Following a Freedom of Information (FOI) request, Priti Patel’s department was forced to release previously unpublished reports prepared by its Counter Extremism Evaluation and Research Team.

One of these reports evaluates the Home Office’s recent hate crime public awareness campaign. The campaign was “designed as an initial step to promote understanding about hate crime, address the beliefs and attitudes that can lead to it, and demonstrate that the Government takes it seriously,” the report reads.

"In 2019-20, 105,000 hate crimes were recorded in England and Wales – an increase of 8% on the previous year, while almost three-quarters of these hate crimes were racially motivated.


A hate crime is defined as “any criminal offence motivated by hostility towards a person’s actual or perceived race or ethnicity, religion or belief, sexual orientation, transgender identity or disability.” This can include, for example, verbal or physical abuse of an individual due to their identity. As acknowledged by the report: “The volume of police-recorded hate crime is on an upward trend.”

The document produces data on the thousands of people surveyed during the course of the hate crime public awareness campaign. Of the people surveyed with ‘protected’ characteristics – including transgender identity, disability, sexual orientation, religious beliefs, and race or ethnicity – 57% of abuse victims said they believed the incident was motivated by their identity.

According to the report, 86% of black and minority ethnic individuals who have experienced abuse say it was motivated by their identity, while 95% of Muslims and 92% of lesbian, gay and bisexual people say the same.

62% of Muslims who have experienced abuse say they have been a victim of a hate crime/incident as a result of their religious beliefs, and 64% said they have been a victim as a result of their race or ethnicity.

The Home Office report also tries to evaluate the volume and background of people who are sympathetic towards “view and behaviours that could constitute, or potentially lead to, committing a hate crime or incident.”
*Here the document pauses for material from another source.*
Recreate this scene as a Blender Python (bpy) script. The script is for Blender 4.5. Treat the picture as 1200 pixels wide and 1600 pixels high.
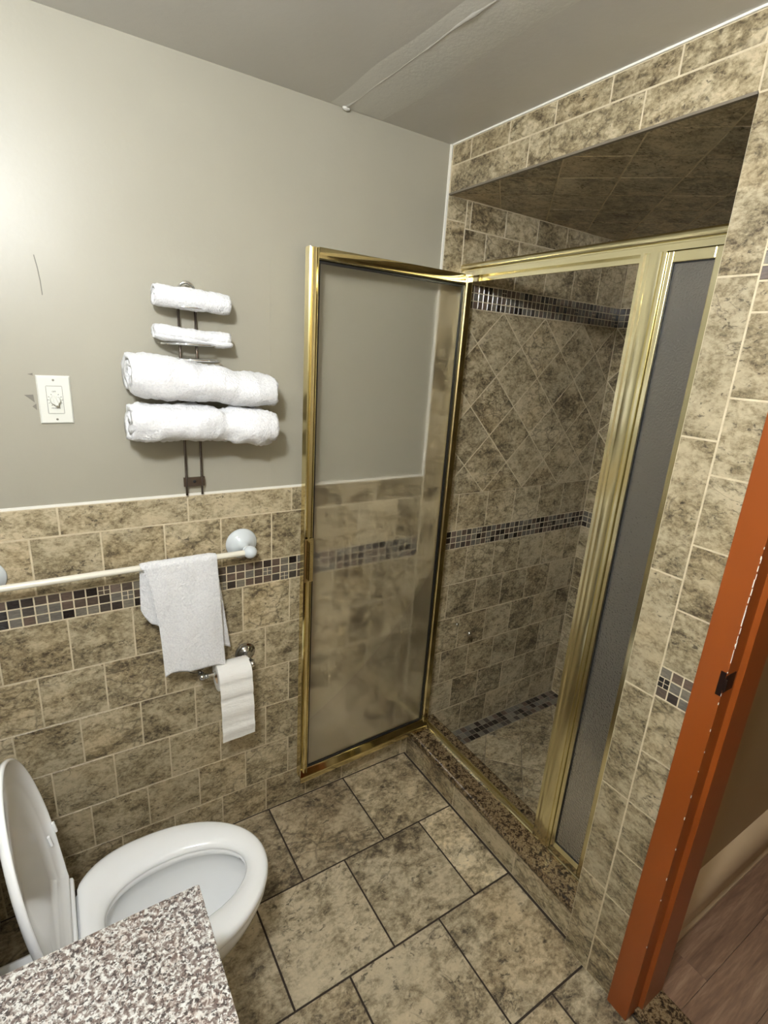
import bpy, bmesh, math, random
from mathutils import Vector, Matrix, noise

# ------------------------------------------------------------------ scene
for o in list(bpy.data.objects):
    bpy.data.objects.remove(o)
SC = bpy.context.scene
COL = SC.collection
PI = math.pi

# camera (calibrated from the room's tile grid; metres, left wall y=0, shower wall x=0)
cam_d = bpy.data.cameras.new('camera')
cam = bpy.data.objects.new('camera', cam_d)
COL.objects.link(cam)
RX = Vector((0.843933, -0.532785, 0.062591))
UP = Vector((0.104782, 0.278145, 0.954807))
BK = Vector((-0.526116, -0.799235, 0.290562))
cam.matrix_world = Matrix(((RX.x, UP.x, BK.x, -1.20944), (RX.y, UP.y, BK.y, -1.570147),
                           (RX.z, UP.z, BK.z, 1.755756), (0, 0, 0, 1)))
cam_d.sensor_fit = 'VERTICAL'
cam_d.sensor_height = 36.0
cam_d.lens = 814.3166 / 1600 * 36.0
cam_d.clip_start = 0.02
SC.camera = cam

# world: closed room, only a trace of ambient
w = bpy.data.worlds.new('world')
SC.world = w
w.use_nodes = True
w.node_tree.nodes['Background'].inputs[0].default_value = (0.9, 0.95, 1.0, 1)
w.node_tree.nodes['Background'].inputs[1].default_value = 0.05
SC.view_settings.view_transform = 'Standard'
SC.view_settings.look = 'None'
SC.view_settings.gamma = 1.0
SC.view_settings.use_curve_mapping = False
SC.view_settings.exposure = 0.66
LAMP_MAIN, LAMP_SIDE, LAMP_HALL = 268.0, 6.5, 26.0
LAMP_COL = (.965, 1.0, 1.045, 1)
# lamps of the room: two globe sconces beside the vanity, a small hall light (built with their fixtures below)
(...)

People fell into this category if they expressed strong agreement with two or more of the following statements:

*  Calling people racist names can be funny when it is a joke

*  A religiously offensive tweet is not as bad as saying it to someone’s face

*  People get too worked up about what might be offensive to minority groups

*  Tackling language that might offend gay people is political correctness gone made

*  People have the right to say what they want, even if it offends others

The Home Office found that roughly 16% of people agreed with two or more of these statements. Of these individuals, 64% were male, while people over the age of 55 were much more likely to belong to this group. Roughly 10% of those who agreed with two or more of the statements were aged between 16 and 24, compared to more than 30% among the 55-75 age bracket.

The War on ‘Woke’


These finding are particularly interesting amid the present debate about “wokeness” – framed around the rights and the treatment of minority groups.

Indeed, it has been claimed by some individuals that attempts to guard against abusive language and actions in fact amount to an attack on free speech. It is commonly asserted in turn that Britain is one of the least discriminatory places in the world, and therefore concerns about institutional racism, for example, are overblown.

As explained by Jonathan Portes in these pages, the Government’s recent Commission on Racial and Ethnic Disparities did not find evidence of institutional racism in Britain, primarily because its methodology did not allow for this explanation. The Commission consequently stated that Britain “should be regarded as a model for other white-majority countries”.

Yet, in 2019-20, 105,000 hate crimes were recorded in England and Wales – an increase of 8% on the previous year, while almost three-quarters of these hate crimes were racially motivated. The Government claims that improved police recording is a primary explanation for the increases, yet the Home Office report acknowledges that there have also been “genuine increases following incidents such as terrorist attacks”.

The above statistics confirm this picture, with a large proportion of abuse victims saying they have been targeted because of their racial, sexual or religious identity.